Data:

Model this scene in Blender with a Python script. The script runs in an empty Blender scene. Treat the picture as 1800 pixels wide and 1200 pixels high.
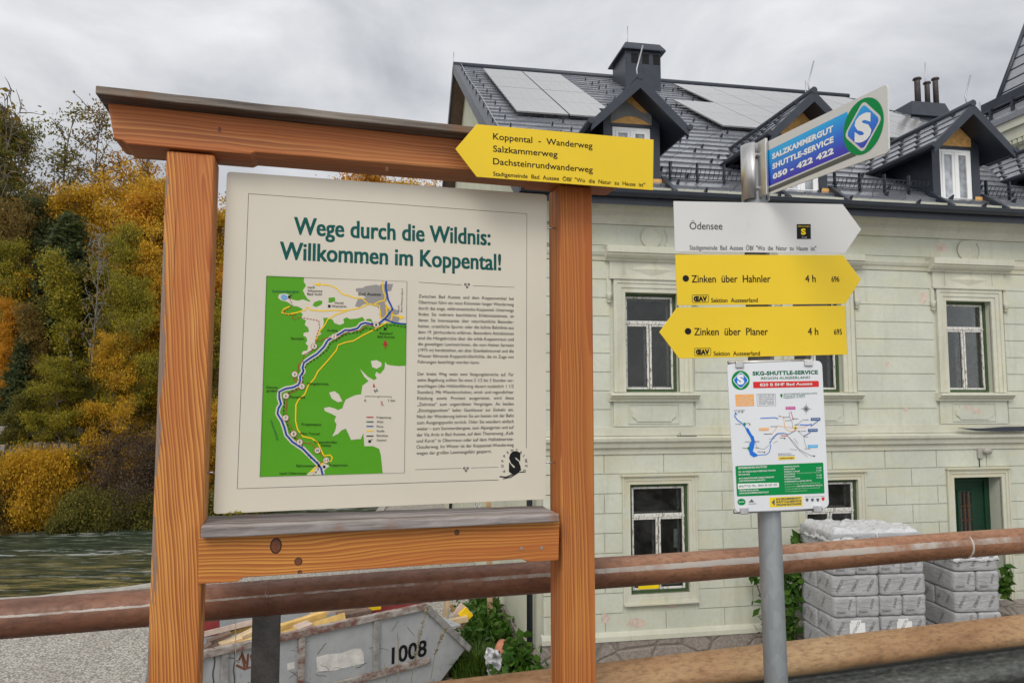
import bpy, bmesh, math, random
import numpy as np
from mathutils import Vector, Matrix, noise
from mathutils.geometry import tessellate_polygon
R = math.radians
SC = bpy.context.scene
COL = SC.collection
EYE = 1.65                      # eye height over the road; the road is z = 0
FOC, CX, CY = 1250.0, 900.0, 600.0
PITCH = math.atan(94.0 / FOC)

# ------------------------------------------------------------ camera
cd = bpy.data.cameras.new('camera'); cam = bpy.data.objects.new('camera', cd); COL.objects.link(cam)
cd.sensor_width = 36.0; cd.lens = 36.0 * FOC / 1800.0; cd.clip_start = 0.05; cd.clip_end = 3000
cam.location = (0, 0, EYE); cam.rotation_euler = (R(90) + PITCH, 0, 0)
SC.camera = cam

# ------------------------------------------------------------ sky and sun (overcast, brighter behind the camera and overhead)
SUN_EL, SUN_AZ = 42.0, 200.0    # azimuth from +Y clockwise: behind the camera, to the left
world = bpy.data.worlds.new('World'); SC.world = world; world.use_nodes = True
nt = world.node_tree; nt.nodes.clear()
def wn(t, **k):
    n = nt.nodes.new(t)
    for a, b in k.items(): setattr(n, a, b)
    return n
out = wn('ShaderNodeOutputWorld')
sky = wn('ShaderNodeTexSky', sky_type='NISHITA', sun_disc=False, sun_elevation=R(SUN_EL), sun_rotation=R(SUN_AZ))
bg1 = wn('ShaderNodeBackground'); bg1.inputs[1].default_value = 0.10
nt.links.new(sky.outputs[0], bg1.inputs[0])
tc = wn('ShaderNodeTexCoord')
sep = wn('ShaderNodeSeparateXYZ'); nt.links.new(tc.outputs['Generated'], sep.inputs[0])
mp = wn('ShaderNodeMapping'); mp.inputs['Scale'].default_value = (1.0, 1.0, 2.2)
nt.links.new(tc.outputs['Generated'], mp.inputs[0])
nz = wn('ShaderNodeTexNoise'); nz.inputs['Scale'].default_value = 2.6; nz.inputs['Detail'].default_value = 7; nz.inputs['Roughness'].default_value = .55
nz.inputs['Distortion'].default_value = .35
nt.links.new(mp.outputs[0], nz.inputs['Vector'])
cr = wn('ShaderNodeValToRGB')
cr.color_ramp.elements[0].position = .33; cr.color_ramp.elements[0].color = (.44, .455, .49, 1)
cr.color_ramp.elements[1].position = .66; cr.color_ramp.elements[1].color = (.84, .845, .855, 1)
nt.links.new(nz.outputs['Fac'], cr.inputs[0])
# CIE-like overcast: brighter towards the zenith and towards the veiled sun behind the camera
m1 = wn('ShaderNodeMapRange'); m1.inputs['From Min'].default_value = .35; m1.inputs['From Max'].default_value = 1.0
m1.inputs['To Min'].default_value = 1.0; m1.inputs['To Max'].default_value = 1.6
nt.links.new(sep.outputs['Z'], m1.inputs['Value'])
m2 = wn('ShaderNodeMapRange'); m2.inputs['From Min'].default_value = .1; m2.inputs['From Max'].default_value = -.8
m2.inputs['To Min'].default_value = 1.0; m2.inputs['To Max'].default_value = 1.65
nt.links.new(sep.outputs['Y'], m2.inputs['Value'])
mm = wn('ShaderNodeMath', operation='MULTIPLY'); nt.links.new(m1.outputs[0], mm.inputs[0]); nt.links.new(m2.outputs[0], mm.inputs[1])
bg2 = wn('ShaderNodeBackground'); nt.links.new(cr.outputs[0], bg2.inputs[0])
mk = wn('ShaderNodeMath', operation='MULTIPLY'); mk.inputs[1].default_value = 0.80
nt.links.new(mm.outputs[0], mk.inputs[0]); nt.links.new(mk.outputs[0], bg2.inputs[1])
mix = wn('ShaderNodeMixShader'); mix.inputs[0].default_value = .93
nt.links.new(bg1.outputs[0], mix.inputs[1]); nt.links.new(bg2.outputs[0], mix.inputs[2]); nt.links.new(mix.outputs[0], out.inputs[0])
sd = bpy.data.lights.new('sun', 'SUN'); sd.energy = 1.1; sd.angle = R(24); sd.color = (1, .95, .87)
sun = bpy.data.objects.new('sun', sd); COL.objects.link(sun)
az, el = R(SUN_AZ), R(SUN_EL)
sv = Vector((math.sin(az) * math.cos(el), math.cos(az) * math.cos(el), math.sin(el)))
sun.rotation_euler = sv.to_track_quat('Z', 'Y').to_euler()
SC.view_settings.view_transform = 'Standard'; SC.view_settings.look = 'None'
SC.view_settings.exposure = 0.32; SC.view_settings.gamma = 1.0

# ------------------------------------------------------------ measuring: photo pixel -> point on a surface of the place
def ray(px, py):
    a, v = (px - CX) / FOC, -(py - CY) / FOC
    return Vector((a, math.cos(PITCH) - math.sin(PITCH) * v, math.sin(PITCH) + math.cos(PITCH) * v))
E0 = Vector((0, 0, EYE))
def at_depth(px, py, y):
    d = ray(px, py); return E0 + d * (y / d.y)
def at_z(px, py, z):
    d = ray(px, py); return E0 + d * ((z - EYE) / d.z)
def on_plane(px, py, p, n):
    d = ray(px, py); return E0 + d * ((p - E0).dot(n) / d.dot(n))
class Frame:
    """local axes: u along, w away, z up; a thing's Empty stands at its origin"""
    def __init__(s, o, deg):
        s.o = Vector(o); s.a = R(deg)
        s.u = Vector((math.cos(s.a), math.sin(s.a), 0)); s.w = Vector((-math.sin(s.a), math.cos(s.a), 0))
        s.M = Matrix.Translation(s.o) @ Matrix.Rotation(s.a, 4, 'Z'); s.I = s.M.inverted()
    def loc(s, px, py, w=0.0):
        return s.I @ on_plane(px, py, s.o + s.w * w, s.w)
    def side(s, px, py, u=0.0):
        return s.I @ on_plane(px, py, s.o + s.u * u, s.u)
    def uz(s, px, py, w=0.0):
        p = s.loc(px, py, w); return (p.x, p.z)
    def plane(s, px, py, p, n):      # p, n local
        return s.I @ on_plane(px, py, s.M @ p, s.M.to_3x3() @ n)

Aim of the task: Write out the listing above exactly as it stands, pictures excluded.

Right answer:
Model this scene in Blender with a Python script. The script runs in an empty Blender scene. Treat the picture as 1800 pixels wide and 1200 pixels high.
import bpy, bmesh, math, random
import numpy as np
from mathutils import Vector, Matrix, noise
from mathutils.geometry import tessellate_polygon
R = math.radians
SC = bpy.context.scene
COL = SC.collection
EYE = 1.65                      # eye height over the road; the road is z = 0
FOC, CX, CY = 1250.0, 900.0, 600.0
PITCH = math.atan(94.0 / FOC)

# ------------------------------------------------------------ camera
cd = bpy.data.cameras.new('camera'); cam = bpy.data.objects.new('camera', cd); COL.objects.link(cam)
cd.sensor_width = 36.0; cd.lens = 36.0 * FOC / 1800.0; cd.clip_start = 0.05; cd.clip_end = 3000
cam.location = (0, 0, EYE); cam.rotation_euler = (R(90) + PITCH, 0, 0)
SC.camera = cam

# ------------------------------------------------------------ sky and sun (overcast, brighter behind the camera and overhead)
SUN_EL, SUN_AZ = 42.0, 200.0    # azimuth from +Y clockwise: behind the camera, to the left
world = bpy.data.worlds.new('World'); SC.world = world; world.use_nodes = True
nt = world.node_tree; nt.nodes.clear()
def wn(t, **k):
    n = nt.nodes.new(t)
    for a, b in k.items(): setattr(n, a, b)
    return n
out = wn('ShaderNodeOutputWorld')
sky = wn('ShaderNodeTexSky', sky_type='NISHITA', sun_disc=False, sun_elevation=R(SUN_EL), sun_rotation=R(SUN_AZ))
bg1 = wn('ShaderNodeBackground'); bg1.inputs[1].default_value = 0.10
nt.links.new(sky.outputs[0], bg1.inputs[0])
tc = wn('ShaderNodeTexCoord')
sep = wn('ShaderNodeSeparateXYZ'); nt.links.new(tc.outputs['Generated'], sep.inputs[0])
mp = wn('ShaderNodeMapping'); mp.inputs['Scale'].default_value = (1.0, 1.0, 2.2)
nt.links.new(tc.outputs['Generated'], mp.inputs[0])
nz = wn('ShaderNodeTexNoise'); nz.inputs['Scale'].default_value = 2.6; nz.inputs['Detail'].default_value = 7; nz.inputs['Roughness'].default_value = .55
nz.inputs['Distortion'].default_value = .35
nt.links.new(mp.outputs[0], nz.inputs['Vector'])
cr = wn('ShaderNodeValToRGB')
cr.color_ramp.elements[0].position = .33; cr.color_ramp.elements[0].color = (.44, .455, .49, 1)
cr.color_ramp.elements[1].position = .66; cr.color_ramp.elements[1].color = (.84, .845, .855, 1)
nt.links.new(nz.outputs['Fac'], cr.inputs[0])
# CIE-like overcast: brighter towards the zenith and towards the veiled sun behind the camera
m1 = wn('ShaderNodeMapRange'); m1.inputs['From Min'].default_value = .35; m1.inputs['From Max'].default_value = 1.0
m1.inputs['To Min'].default_value = 1.0; m1.inputs['To Max'].default_value = 1.6
nt.links.new(sep.outputs['Z'], m1.inputs['Value'])
m2 = wn('ShaderNodeMapRange'); m2.inputs['From Min'].default_value = .1; m2.inputs['From Max'].default_value = -.8
m2.inputs['To Min'].default_value = 1.0; m2.inputs['To Max'].default_value = 1.65
nt.links.new(sep.outputs['Y'], m2.inputs['Value'])
mm = wn('ShaderNodeMath', operation='MULTIPLY'); nt.links.new(m1.outputs[0], mm.inputs[0]); nt.links.new(m2.outputs[0], mm.inputs[1])
bg2 = wn('ShaderNodeBackground'); nt.links.new(cr.outputs[0], bg2.inputs[0])
mk = wn('ShaderNodeMath', operation='MULTIPLY'); mk.inputs[1].default_value = 0.80
nt.links.new(mm.outputs[0], mk.inputs[0]); nt.links.new(mk.outputs[0], bg2.inputs[1])
mix = wn('ShaderNodeMixShader'); mix.inputs[0].default_value = .93
nt.links.new(bg1.outputs[0], mix.inputs[1]); nt.links.new(bg2.outputs[0], mix.inputs[2]); nt.links.new(mix.outputs[0], out.inputs[0])
sd = bpy.data.lights.new('sun', 'SUN'); sd.energy = 1.1; sd.angle = R(24); sd.color = (1, .95, .87)
sun = bpy.data.objects.new('sun', sd); COL.objects.link(sun)
az, el = R(SUN_AZ), R(SUN_EL)
sv = Vector((math.sin(az) * math.cos(el), math.cos(az) * math.cos(el), math.sin(el)))
sun.rotation_euler = sv.to_track_quat('Z', 'Y').to_euler()
SC.view_settings.view_transform = 'Standard'; SC.view_settings.look = 'None'
SC.view_settings.exposure = 0.32; SC.view_settings.gamma = 1.0

# ------------------------------------------------------------ measuring: photo pixel -> point on a surface of the place
def ray(px, py):
    a, v = (px - CX) / FOC, -(py - CY) / FOC
    return Vector((a, math.cos(PITCH) - math.sin(PITCH) * v, math.sin(PITCH) + math.cos(PITCH) * v))
E0 = Vector((0, 0, EYE))
def at_depth(px, py, y):
    d = ray(px, py); return E0 + d * (y / d.y)
def at_z(px, py, z):
    d = ray(px, py); return E0 + d * ((z - EYE) / d.z)
def on_plane(px, py, p, n):
    d = ray(px, py); return E0 + d * ((p - E0).dot(n) / d.dot(n))
class Frame:
    """local axes: u along, w away, z up; a thing's Empty stands at its origin"""
    def __init__(s, o, deg):
        s.o = Vector(o); s.a = R(deg)
        s.u = Vector((math.cos(s.a), math.sin(s.a), 0)); s.w = Vector((-math.sin(s.a), math.cos(s.a), 0))
        s.M = Matrix.Translation(s.o) @ Matrix.Rotation(s.a, 4, 'Z'); s.I = s.M.inverted()
    def loc(s, px, py, w=0.0):
        return s.I @ on_plane(px, py, s.o + s.w * w, s.w)
    def side(s, px, py, u=0.0):
        return s.I @ on_plane(px, py, s.o + s.u * u, s.u)
    def uz(s, px, py, w=0.0):
        p = s.loc(px, py, w); return (p.x, p.z)
    def plane(s, px, py, p, n):      # p, n local
        return s.I @ on_plane(px, py, s.M @ p, s.M.to_3x3() @ n)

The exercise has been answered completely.